The St. Mary’s Strip is a Midtown San Antonio entertainment zone. “The Strip” is a part of North St. Mary’s that is roughly defined by Mistletoe Avenue and Grayson Street. It is located just north of downtown. It is near to the Pearl Brewery and is part of a rapidly redeveloping central San Antonio area.

The Strip, in contrast to the tourist-oriented River Walk, caters to locals. Thousands of people visit the pubs, clubs, coffee shops, food trucks, restaurants, and entertainment venues that line St. Mary’s Street west of US Highway 281 and north of Interstate 35 every weekend.

The Strip has been dubbed “San Antonio’s first entertainment corridor,” with some drawing parallels to Austin’s Sixth Street during its heyday. Tobin Hill, the neighborhood in which it is located, was first created as agricultural property in 1731. The “Upper Labor” acequia was built in 1777 on the southern edge of Tobin Hill, along the Rock Quarry Road – the forerunner to the contemporary St. Mary’s Street.

It took a century for considerable non-agricultural development to occur. By the late nineteenth century, the neighborhood was known as the “Old Main Association,” a reference to the part of Main Avenue that passed through it. A series of court disputes unintentionally cleared the way for residential suburbs, and members of the Tobin family built seven houses in the 1880s and 1890s, giving rise to the modern neighborhood’s name. By 1919, the streetcar had reached the eastern border of Tobin Hill, allowing for commercial growth along St. Mary’s Street and other north-south corridors served by the city’s public transit system, including San Pedro and McCullough.
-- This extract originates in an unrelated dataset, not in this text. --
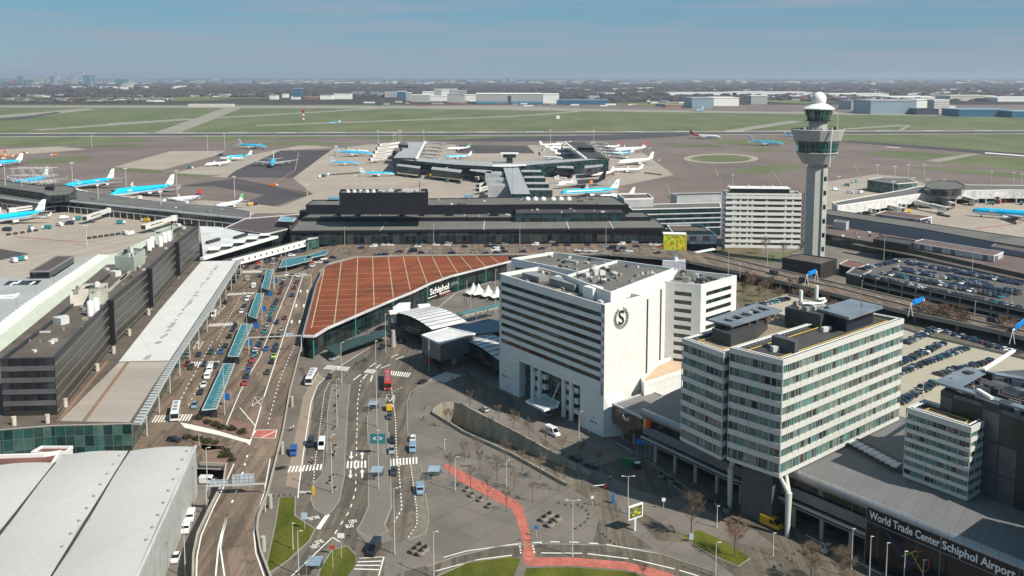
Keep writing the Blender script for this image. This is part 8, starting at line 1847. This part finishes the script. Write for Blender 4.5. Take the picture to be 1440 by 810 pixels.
# ================================================================ distant hangars, sheds and the far town
FW=mat('far_white',(.80,.79,.75),.6,.06,.01,fine=0);FG=mat('far_grey',(.36,.36,.36),.6,.08,.01,fine=0);FB=mat('far_blue',(.03,.12,.22),.5,.15,.01,fine=0);FD=mat('far_dark',(.05,.06,.08),.5,.2,.01,fine=0);FR=mat('far_brick',(.28,.12,.09),.8,.2,.01,fine=0);FTQ=mat('far_teal',(.08,.20,.22),.4,.15,.01,fine=0);FBG=mat('far_bluegrey',(.24,.32,.38),.5,.08,.01,fine=0);FY=mat('far_cream',(.55,.52,.42),.6,.1,.01,fine=0)
def farbox(name,label,cat,x0,x1,yb,yt,depth,wall,roof,door=None,dm=None,end=None,group=None,stripe=None,rt=0.0):
 a,b=at(x0,yb),at(x1,yb);h=ht((x0+x1)/2,yb,yt);root=thing(name,label,cat,lerp(a,b,.5)+Vector((0,depth/2,0)),group)
 v=Vector((rt*depth,depth,0));P=[a,b,b+v,a+v]
 mb=MB();mb.prism([(p.x,p.y)for p in P],0,h);mb.build('wall',wall,root)
 mb=MB();ov=h*.02+.5;mb.prism([(p.x,p.y)for p in inset(ccw(P),-ov)],h+.05,h+h*.07+.3,0,bottom=True);mb.build('roof',roof,root)
 if door:
  for d0,d1 in door:mb=MB();p,q=lerp(a,b,d0),lerp(a,b,d1);mb.box(((p.x+q.x)/2,p.y-1,.5),(abs(q.x-p.x),2.4,h*.85));mb.build('hangar_door',dm or FB,root)
 if stripe:mb=MB();mb.box(((a.x+b.x)/2,a.y-.6,.5),(abs(b.x-a.x)*.99,1.8,h*.22));mb.build('blue_strip',stripe,root)
 if end:mb=MB();s=b if x1<720 else a;e=s+v;o=Vector((1.2 if x1<720 else-1.2,0,0));mb.bar(Vector((s.x,s.y+2,h/2))+o,Vector((e.x,e.y-2,h/2))+o,1.4,h*.96);mb.build('end_wall',end,root)
 return root
H=farbox
H('hangar','wide grey aircraft hangar with dark centre door and blue base strip','hangar',669,763,145.5,132.5,160,FG,FW,[(.49,.53)],FD,stripe=mat('strip_blue',(.05,.25,.38),.5));H('hangar_wing','white end section joined to the wide grey hangar','hangar',763.5,786,145.5,133,150,FW,FW)
for a in(('shed','grey gabled shed left of the hangar cluster',578,603,143.5,134,90,FG,FW),('shed','white low shed in the middle of the hangar cluster',604,629,142.5,135.5,90,FW,FW),('shed','white shed roof behind the hangar cluster',594,619,137,129.5,120,FW,FW),('office','tall white block in the hangar cluster',621,630,140,127.5,60,FW,FW),('office','grey-white long block at the back of the hangar cluster',611,643,137.5,126,60,FG,FW),('hangar','grey shed with blue band left of the wide hangar',629,653,144,133,100,FG,FG),('shed','white shed touching the wide grey hangar',653,669,143,134,100,FW,FW),('office','small blue-white block behind the wide hangar corner',643,656,133.5,128,60,FBG,FW),('shed','blue box building left of the hangar cluster',558,570,137.5,129,60,FB,FW),('shed','grey-white low sheds beside the blue box building',571,577,142,131,60,FG,FW),('shed','low white sheds at far centre left',541,557,137,130,60,FG,FW),('office','small white cube farthest left of the centre sheds',379,389,140,134,50,FW,FG),('office','small white hut second from left of the centre sheds',397,404,137.5,132,40,FW,FG),('office_tower','dark blue office tower among the low sheds',412,424,137,125,45,FB,FG),('shed','white base building below the dark blue tower',409,420.5,140,136.5,40,FW,FG),('shed','dark red low shed right of the blue tower',427,447,140,136,50,FR,FG),('shed','grey-white shed left of the long white one',450,467,140,134,60,FW,FG),('shed','long white shed centre left below the woodland',469,493,139.5,132.5,60,FW,FW),('shed','blue-grey shed right of the long white shed',495,511,135.5,129.5,60,FBG,FG),('shed','blue-grey shed farther right near the wood',520,537,135.5,130,60,FBG,FG),('building','long low white building on the far left grass',264,326,150.5,147,40,FY,FW),('shed','long low dark blue building right of the wide hangar',784,856,146.5,141,80,FB,FBG),('shed','pale block on the long dark blue building',828,843,141,135.5,40,FG,FW),('shed','long white greenhouse roofs at far centre right',941,1036,134,130.5,200,FW,FW),('hangar','blue-grey hangar half of the pair at centre right',973,1003,152,138.5,150,FBG,FG),('hangar','white hangar half of the pair at centre right',1003.5,1039,149,138,150,FW,FW),('shed','dark box beside the blue-grey hangar',965,972,148,140,50,FD,FD),('shed','low dark shed with white vans at centre right',925,940,150,146,40,FD,FG),('office','grey-white building with blue stripe left of the tower cab',1056,1079,147,135,60,FG,FW),('shed','very long white greenhouse roof left of the radome',1030,1142,134,130,260,FW,FW),('shed','white greenhouse roofs right of the radome',1166,1250,136,132,200,FW,FW),('hangar','hangar with navy door left of the large blue-grey hangar',1197,1224,154,142.5,130,FG,FBG),('hangar','largest blue-grey hangar right of the control tower',1224,1288,160.5,142.5,150,FBG,FG),('hangar_wing','white angled part of the largest blue-grey hangar',1288.5,1311,155,141,120,FW,FW),('shed','dark low block in front of the striped office',1289,1320,161.5,153.5,60,FD,FD),('shed','pale greenhouse band behind the blue-grey hangar',1252,1332,141,136.5,220,FW,FW),('shed','cream greenhouse band at far right',1336,1400,142,135,200,FY,FY),('shed','white greenhouse band cut by the right edge',1403,1470,143,137.5,200,FW,FW),('shed','long navy building at the right edge',1348,1422,164,154.5,110,FB,FBG),('shed','lower navy extension at the right edge',1423,1500,165.5,157,110,FB,FBG),('shed','small white tank building near the right edge',1335,1344,155,149.5,40,FW,FW),('shed','brick and pale sheds right of the airfield',935,962,151.5,147.5,40,FR,FG)):
 farbox(a[0],a[1],{'office_tower':'office tower','hangar_wing':'hangar'}.get(a[0],a[0]),*a[2:],door=[(.35,.6)]if 'navy door' in a[1]else None)
o=H('striped_office','white striped office beside the largest blue-grey hangar','office',1313,1334,159,141.5,50,FG,FW)
a_,b_=at(1313,159),at(1334,159);hh=ht(1323,159,141.5)
for k in range(6):mb=MB();mb.box(((a_.x+b_.x)/2,a_.y-.5,hh*(k+.2)/6),(b_.x-a_.x,1.6,hh*.07));mb.build('floor_band',FW,o)
for x,y,w in((1273,157,30),(686,143,22)):p=at(x,y+2,0);mb=MB();mb.box((p.x,p.y-6,4),(w,2,9));mb.box((p.x,p.y-6,13),(w*.4,2,5));tag(mb.build('hangar_mark',mat('mark_blue',(.03,.25,.42),.5)),'blue emblem block on the front of the %s hangar'%('largest blue-grey' if x>1000 else 'wide grey'),'sign')
rc=random.Random(31)
SKYL=[(0,10,114),(12,20,112),(25,30,105.5),(31,35,110),(34,45,111),(55,63,106),(65,70,108),(70,76,106.5),(76,82,104.5),(84,88,111),(93,98,108),(99,107,104.5),(115,117.5,100.5),(118,125,104.5),(130,132,104),(136,141,113),(148,156,110.5),(162,178,110),(183,187,109),(200,206,109.5),(209,216,112),(234,245,109.5),(256,266,111.5),(275,290,110.5),(292,300,109),(316,324,112),(340,352,111),(380,388,111.5),(440,446,110),(470,476,111),(520,538,109),(545,552,111),(585,592,112),(633,640,111),(712,716,108.5),(738,744,112),(806,820,110.5),(880,892,114),(1120,1160,120)]
hues=[FTQ,FBG,FG,FBG,FR,FBG,FG,FTQ]
for i,(x0,x1,yt)in enumerate(SKYL):
 yb=119;m=rc.choice(hues)if i not in(1,4)else(FR if i==1 else FTQ)
 nm_={id(FTQ):'teal',id(FG):'grey',id(FW):'white',id(FBG):'blue-grey',id(FR):'reddish'}[id(m)]
 farbox('tower_block','%s tower block on the hazy skyline, %s from the left'%(nm_,ordw(i)),'tower block',x0,x1,yb,yt+1.2,60,m,FG,group='skyline towers')
mb=MB()
for(x0,x1,y0,y1,n,hs,mi)in((-40,1480,113.5,120,700,(10,34),0),(-40,300,118,126,130,(10,30),0),(-40,420,133.5,136.5,240,(5,10),0),(-40,240,139.5,143.5,90,(4,8),0),(780,1480,120,133,260,(7,16),0),(1080,1480,130,142,160,(6,12),0),(500,1000,143,150,60,(3,6),0)):
 for i in range(n):
  x=rc.uniform(x0,x1);y=rc.uniform(y0,y1);p=at(x,y);s=p.y/5000;mb.box((p.x,p.y,0),(rc.uniform(12,60)*s,rc.uniform(12,30),rc.uniform(*hs)),0,rc.choice([0,0,1,2,3,1,4]))
o=mb.build('suburbs',[FW,FG,FR,FBG,FD],kind='stuff');tag(o,'low hazy houses and sheds spread through the woodland to the horizon','suburbs')
for x,yb,yt,l in((427,171.5,157,'red and white lattice mast on the far grass'),):
 b=at(x,yb);h=ht(x,yb,yt);r=thing('airfield_mast',l,'mast',b)
 for k in range(5):mb=MB();mb.box((b.x,b.y,h*k/5),(3.5,3.5,h/5));mb.build('red_section' if k%2==0 else 'white_section',paintm('red')if k%2==0 else WHITE,r)
 mb=MB();mb.box((b.x,b.y,h),(7,7,5));mb.build('red_head',paintm('red'),r)
mb=MB();b=at(784.5,167);mb.box((b.x,b.y,0),(9,9,8));tag(mb.build('airfield_hut',FW),'tiny white cube hut alone on the far grass','hut')
# ================================================================ air
mb=MB();X=62000
lo,hi=-9.0,175.0
mb.mesh([(-X,-900,lo),(X,-900,lo),(X,X,lo),(-X,X,lo),(-X,-900,hi),(X,-900,hi),(X,X,hi),(-X,X,hi)],[(3,2,1,0),(4,5,6,7),(0,1,5,4),(1,2,6,5),(2,3,7,6),(3,0,4,7)])
hm=bpy.data.materials.new('haze');hm.use_nodes=True;t=hm.node_tree;t.nodes.clear();ho=N(t,'ShaderNodeOutputMaterial');pv=N(t,'ShaderNodeVolumePrincipled')
pv.inputs['Color'].default_value=(.68,.80,.95,1);pv.inputs['Density'].default_value=4.8e-5;pv.inputs['Anisotropy'].default_value=.2
t.links.new(pv.outputs[0],ho.inputs['Volume'])
o=mb.build('haze',hm,kind='stuff');tag(o,'pale blue spring haze fading the distance','haze')
bpy.context.view_layer.update()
Despite the decline and eventual demise of streetcars in San Antonio in the 1930s, North St. Mary’s thrived as a major northbound commercial corridor extending from the city’s central business area, boosted by the construction of I-35 between it and downtown in the 1950s. The controversial building of U.S. Highway 281 to its immediate east in the 1970s harmed the Strip, which lost much of its traffic to the city’s newly constructed major north-south freeway.

During the 1980s and early 1990s, the Strip saw its renowned first golden period, with an estimated 15,000 people attending an MTV block party sponsored by Daisy Fuentes and another 12,000 attending a Halloween blowout in late 1990. “The St. Mary’s Strip,” a song written by Art Sandoli and released in the fall of 1985, hailed the newly developed identity of the expanding entertainment district. With the ensuing rise in crime in the neighborhood, this golden age came to an end. Patrons were discouraged from going due to violence, and nightlife began to dwindle in the late 1990s and early 2000s. On July 8, 1990, the murder of Alamo Heights resident George “Tres” Waters III outraged the community, ruining St. Mary’s reputation for a generation. According to David Martin Davies of Texas Public Radio, who worked as a bartender at numerous restaurants along the Strip at the time, crime in the region was “sensationalized and blown out of proportion by the local media.” According to a former San Antonio police officer, most crime in the region is motivated by “quality of life” issues such as parking and loud music.

With an infusion of millennial activity, the area has lately been refurbished. To compliment the charm of some of the older institutions, new bars have sprung up. The Phantom Room, the Strip’s southern anchor, was destroyed by fire in late 2016.